Authors: Sassenrath, Gretchen; ALARCON, V - MISSISSIPPI STATE UNIV.

Submitted to: American Society for Photogrammetry and Remote Sensing Proceedings
Publication Type: Proceedings
Publication Acceptance Date: 10/5/2005
Publication Date: 10/6/2005
Citation: Sassenrath, G.F., Alarcon, V.J. 2005. Development of synthetic imagery for visualization of cotton reflectance. 20th Biennial Workshop on Aerial Photography, Videography, and High Resolution Digital Imagery for Resource Assessment, #0038, 4 pgs. American Society for Photogrammetry and Remote Sensing Proceedings. CD-ROM

Interpretive Summary: Remote sensing systems generate large data sets from measured hyperspectral reflectance spectrum. Analysis and interpretation of these data sets is hindered by the quantity of data available. We have developed methods of simplifying the large data sets, without loosing any of the information contained in the data. The process of Fourier transformation allows condensing the information from 512 bands to 20 pairs of harmonics. These reduced data sets can then be manipulated and analyzed in ways to extract the most significant components. Visualization of the reflectance spectra is aided by a process of synthetic image generation. These synthetic images look very similar to remote images containing much less information. The analytical and visualization tools are powerful methods for robust analysis and interpretation of the reflectance data.

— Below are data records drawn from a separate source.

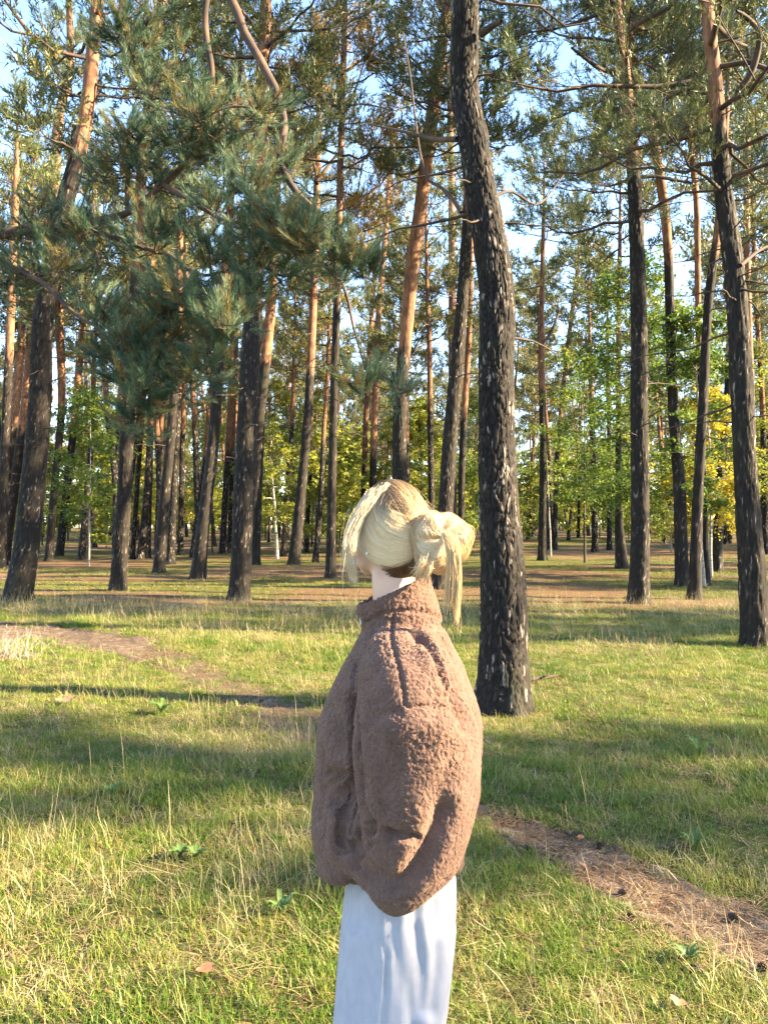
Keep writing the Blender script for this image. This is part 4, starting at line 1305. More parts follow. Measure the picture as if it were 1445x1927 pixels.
def ring_loft(mb, rows, nseg=64, sub=6, power=2.2, caps=True, mat=0):
    """rows: (cx, cy, cz, ax, ay) local centre and half sizes of near-horizontal rings; lofted smoothly from first to last"""
    Rr = catmull(np.array(rows, float), (len(rows) - 1) * sub + 1)
    a = np.arange(nseg) / nseg * 2 * math.pi
    ca, sa = np.cos(a), np.sin(a)
    cu = np.sign(ca) * np.abs(ca) ** (2 / power); su = np.sign(sa) * np.abs(sa) ** (2 / power)
    V = np.stack([Rr[:, 0:1] + Rr[:, 3:4] * cu, Rr[:, 1:2] + Rr[:, 4:5] * su, Rr[:, 2:3] + 0 * cu], -1)
    n = len(Rr)
    mb.add(V.reshape(-1, 3), grid_quads(n, nseg), mat)
    if caps:
        for k in (0, n - 1):
            c = V[k].mean(0)
            ring = V[k]
            mb.add(np.vstack([ring, c]), [[i, (i + 1) % nseg, nseg] for i in range(nseg)], mat)
    return V


def path_tube(mb, pts, nseg=32, sub=8, mat=0, flat=1.0):
    """closed tube: pts (x, y, z, r)"""
    P = np.array(pts, float)
    c = catmull(P, (len(P) - 1) * sub + 1)
    V, q = tubes(c[None, :, :3], c[None, :, 3], nseg)
    mb.add(V, q, mat)
    n = len(c)
    for k in (0, n - 1):
        ring = V[k * nseg:(k + 1) * nseg]
        tip = ring.mean(0)
        mb.add(np.vstack([ring, tip]), [[i, (i + 1) % nseg, nseg] for i in range(nseg)], mat)


def remesh(mb, voxel, smooth_it=8, factor=.5):
    """union of the collected closed shapes as one even surface -> verts, quads"""
    me = mb.mesh('tmp', [])
    o = bpy.data.objects.new('tmp', me); COL.objects.link(o)
    m = o.modifiers.new('r', 'REMESH'); m.mode = 'VOXEL'; m.voxel_size = voxel
    if smooth_it:
        s = o.modifiers.new('s', 'SMOOTH'); s.iterations = smooth_it; s.factor = factor
    dg = bpy.context.evaluated_depsgraph_get(); dg.update()
    ev = o.evaluated_get(dg).to_mesh()
    V = np.zeros(len(ev.vertices) * 3); ev.vertices.foreach_get('co', V)
    N = np.zeros(len(ev.vertices) * 3); ev.vertices.foreach_get('normal', N)
    F = np.array([list(p.vertices) for p in ev.polygons if len(p.vertices) == 4], np.int64)
    o.evaluated_get(dg).to_mesh_clear()
    bpy.data.objects.remove(o); bpy.data.meshes.remove(me)
    return V.reshape(-1, 3), N.reshape(-1, 3), F


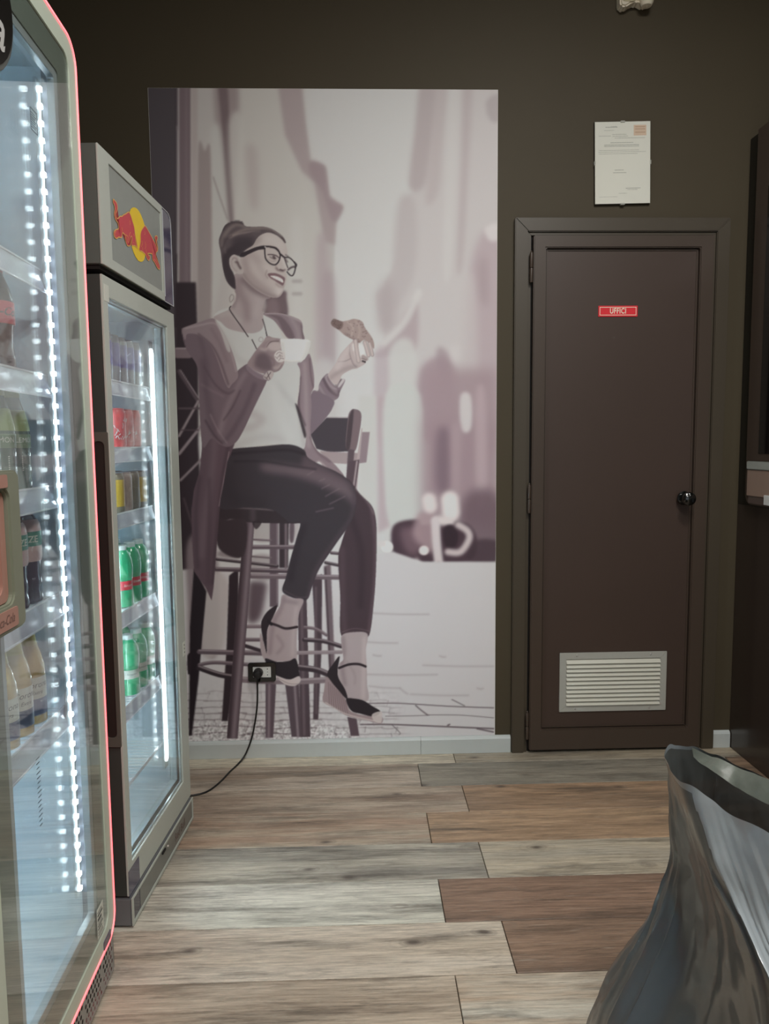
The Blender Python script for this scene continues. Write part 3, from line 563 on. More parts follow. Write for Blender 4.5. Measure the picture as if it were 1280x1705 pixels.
while y1>YF:
    y0=2.754 if row==0 else y1-PW
    if y0<YF: break
    j=.355 if row==0 else (.352 if row%2==0 else .205)
    k=-2
    while True:
        x0=j+(k)*PL; x1=x0+PL; kk=k; k+=1
        if x0>XR: break
        a,b_=max(x0,XL),min(x1,XR)
        if b_-a<.03: continue
        g=.0011
        mb=MB().box((a+g-.5*(a+b_),y0+g-.5*(y0+y1),-.012),(b_-g-.5*(a+b_),y1-g-.5*(y0+y1),0))
        o=mb.build('plank',m_plank,floor,bevel=.0012,seg=1); o.location=(.5*(a+b_),.5*(y0+y1),0)
        t=KNOWN.get((row,0 if kk==-1 else 1 if kk==0 else 9))
        if not t:
            t=rnd.choice([((176,162,144),(190,180,160)),((150,126,104),(120,100,84)),((168,162,148),(140,136,126)),((160,134,108),(176,160,140))])
        o['seed']=(rnd.uniform(0,40),rnd.uniform(0,40),rnd.uniform(0,9)); o['tone']=tuple(v*1.42 for v in lin(t[0])); o['tone_dark']=tuple(v*1.30 for v in lin(t[1]))
    y1=y0; row+=1
# baseboards
m_base=mat('satin aluminium skirting',(196,202,200),.35,noise_amt=.03,spec=.6)
def skirting(name,x0,x1):
    prof=[(D,0),(D-.014,0),(D-.014,.058),(D-.010,.066),(D-.004,.070),(D,.070)]
    return struct(MB().prism([(a,b) for a,b in prof],lambda a,b,d:(d,a,b),x0,x1),name,m_base,bevel=.0008)
skirting('baseboard_back',XL,.2235); skirting('baseboard_back_middle',.2245,.588); skirting('baseboard_back_right',1.419,1.4895)

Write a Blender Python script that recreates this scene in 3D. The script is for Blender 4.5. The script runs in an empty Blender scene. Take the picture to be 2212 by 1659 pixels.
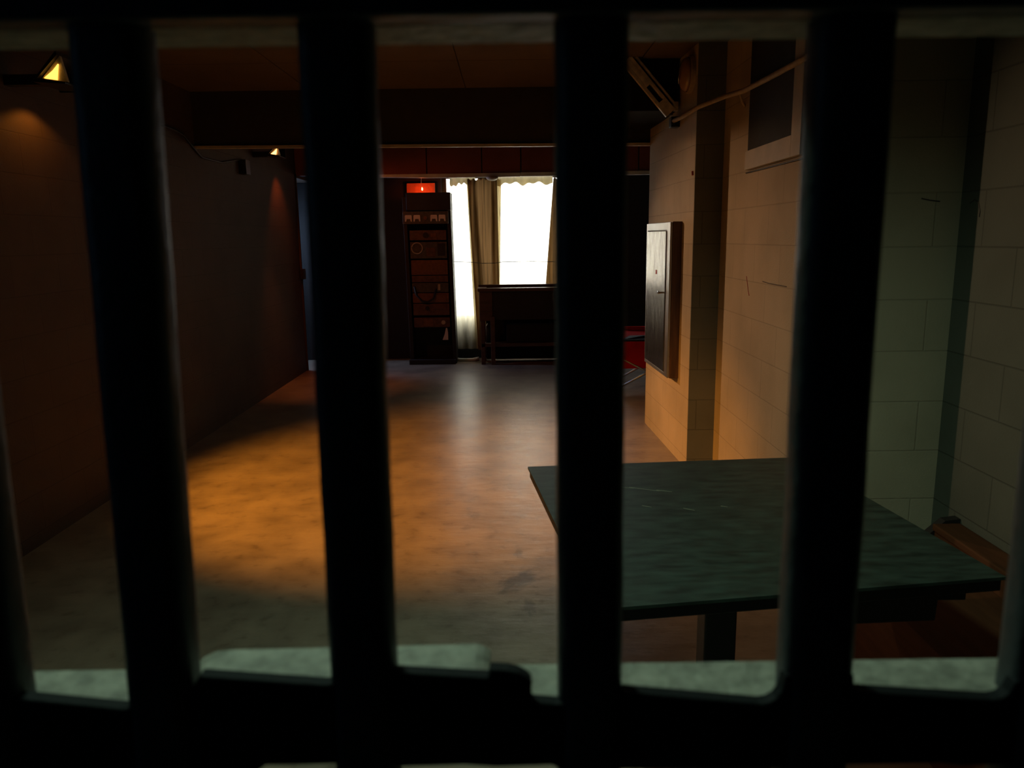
import bpy, bmesh, math, random
from mathutils import Vector, Matrix
random.seed(7)
PI = math.pi
S = bpy.context.scene
COL = S.collection

# ---------------------------------------------------------------- camera
cd = bpy.data.cameras.new('camera'); cam = bpy.data.objects.new('camera', cd); COL.objects.link(cam)
cd.sensor_width = 36; cd.lens = 1660 / 2212 * 36; cd.clip_start = 0.01; cd.clip_end = 200
cam.matrix_world = Matrix.Translation((0, 0, 1.55)) @ Matrix.Rotation(math.radians(90 - 10.8), 4, 'X') @ Matrix.Rotation(math.radians(-0.8), 4, 'Z')
cd.dof.use_dof = True; cd.dof.focus_distance = 6.5; cd.dof.aperture_fstop = 8.0
S.camera = cam

# ---------------------------------------------------------------- world, exposure
w = bpy.data.worlds.new('world'); S.world = w; w.use_nodes = True
bg = w.node_tree.nodes['Background']; bg.inputs[0].default_value = (0.93, 0.97, 1.0, 1); bg.inputs[1].default_value = 11.0
S.view_settings.view_transform = 'Standard'; S.view_settings.look = 'None'
S.view_settings.exposure = 0.0; S.view_settings.gamma = 1.0; S.view_settings.use_curve_mapping = False

def aim(o, p, q):
    d = Vector(q) - Vector(p); o.location = p; o.rotation_euler = d.to_track_quat('-Z', 'Y').to_euler()
def area(name, p, q, sx, sy, power, color, portal=False):
    l = bpy.data.lights.new(name, 'AREA'); l.shape = 'RECTANGLE'; l.size = sx; l.size_y = sy
    l.energy = power; l.color = color
    if portal: l.cycles.is_portal = True
    o = bpy.data.objects.new(name, l); COL.objects.link(o); aim(o, p, q); return o
def spot(name, p, q, power, color, deg, blend, r):
    l = bpy.data.lights.new(name, 'SPOT'); l.energy = power; l.color = color
    l.spot_size = math.radians(deg); l.spot_blend = blend; l.shadow_soft_size = r
    o = bpy.data.objects.new(name, l); COL.objects.link(o); aim(o, p, q); return o
# daylight through the big window at the far end and through the doorway on the left
area('window_portal', (0.15, 10.3, 1.4), (0.15, 9, 1.4), 2.0, 1.9, 1, (1, 1, 1), portal=True)
area('passage_daylight', (-3.4, 9.72, 1.7), (-1.1, 8.5, 0.0), 0.35, 0.6, 24, (0.42, 0.62, 1.0))
# greenish light over the near cell
spot('cell_light', (-0.40, 1.15, 2.58), (0.15, 1.9, 0), 80, (0.66, 1.0, 0.76), 118, 1.0, 0.10)
# weak bluish light in the corridor the picture was taken from
area('corridor_light', (-1.5, 0.02, 1.75), (0, 0.4, 1.45), 0.25, 0.6, 0.16, (0.28, 0.60, 1.0))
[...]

Technical Abstract: Remote imagery offers the potential for rapid, timely, and continuous monitoring of crop status, and has the potential to offer significant benefit to crop production and management. However, errors are introduced in moving from the well-characterized measurements of individual leaves to interpretation of factors operating in an entire production canopy. ARS scientists, in collaboration with University colleagues, have developed a methodology of building synthetic images from reflectance spectra of individual leaves. The individual factors impacting canopy reflectance can then be examined separately. The method initially approximates leaf spectral characteristics through the use of Fourier transformations that adequately describe the spectra and reduces the information required from 512 bands to 20 pairs of harmonics. These spectra from soil and vegetation are then randomly mixed and visualized using an imaging software package. The resultant synthetic spectra are remarkably similar to actual remote images of crop fields obtained from aerial sources. This methodology offers a powerful analytical technique to explore crop reflectance spectra, and build spectral libraries of reflectance patterns with physiological and morphological changes.